Fille d’intellos parisiens - mère conservatrice de musée, père professeur d’université et écrivain -, Emmanuelle Delacomptée a vécu durant un an le sort réservé par l’Education nationale, à la fois kafkaïenne et sadique, à la plupart de ses jeunes agrégés : elle a été nommée professeur stagiaire dans un collège rural au fin fond de la Haute-Normandie, en plein milieu des champs et du désert culturel. Aux 7 Grains d’or, à Saint-Bernard de l’E. Censée enseigner le français à des 4e pas particulièrement monstrueux mais, hélas, semble-t-il, dans la "moyenne" nationale, tant en niveau qu’en comportement : grossiers, ignares, totalement dénués de culture, pour qui Maupassant est un chanteur, l’écriture en texto leur activité principale, et "foutre le bordel" la seule façon d’exprimer leur trop-plein de testostérone.
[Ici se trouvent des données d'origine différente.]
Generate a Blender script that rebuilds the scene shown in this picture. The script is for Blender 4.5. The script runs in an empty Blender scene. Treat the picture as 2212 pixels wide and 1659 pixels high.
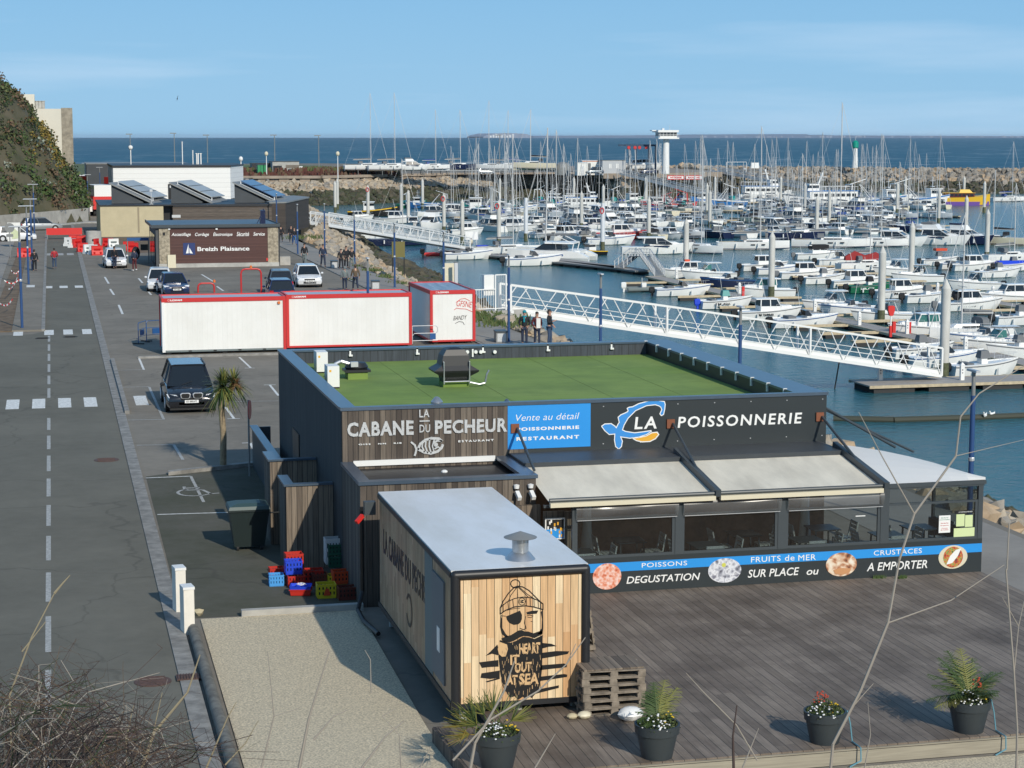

Pour compléter le tableau, elle doit suivre, afin d’être titularisée à la fin de l’année et nommée dans un endroit théoriquement plus amène, une formation à Evreux (71 km de son collège), dispensée par des théoriciens délirants dans un jargon totalement abscons, où les élèves sont des "apprenants" et les profs des "appreneurs"… Le mammouth aurait bien besoin d’être dégraissé de ses Trissotins.
Quant à l’aide, mise à part celle de quelques collègues ou condisciples (dont son confident, le beau Benoît, Drômois en exil qu’elle finira par rejoindre pour les vacances, et plus puisque affinités), elle ne peut guère compter sur Jeannine, sa "tutrice", presque-divorcée sous Prozac déprimant à Conches-en-Ouche. Inutile de préciser que ses inspections seront calamiteuses. Mais la hiérarchie, bonne fille, titularisera quand même Emmanuelle, lui permettant de gagner le paradis de Seine-Saint-Denis, où elle enseigne encore aujourd’hui, semble-t-il.
Contrairement à d’autres, comme sa collègue Sophie, Emmanuelle Delacomptée n’a pas craqué. Brave petit soldat, elle a tenté de faire entrer un peu de son savoir dans les têtes obtuses de ses élèves, qu’elle a même fini par aimer, d’une certaine manière. Son récit, très enlevé, fait rire alors qu’on devrait plutôt pleurer. Au moment de la rentrée scolaire, c’est elle qui devrait être nommée "formatrice" en haut lieu à l’Education nationale, radeau à la dérive barré par des apprentis sorciers. J.-C. P.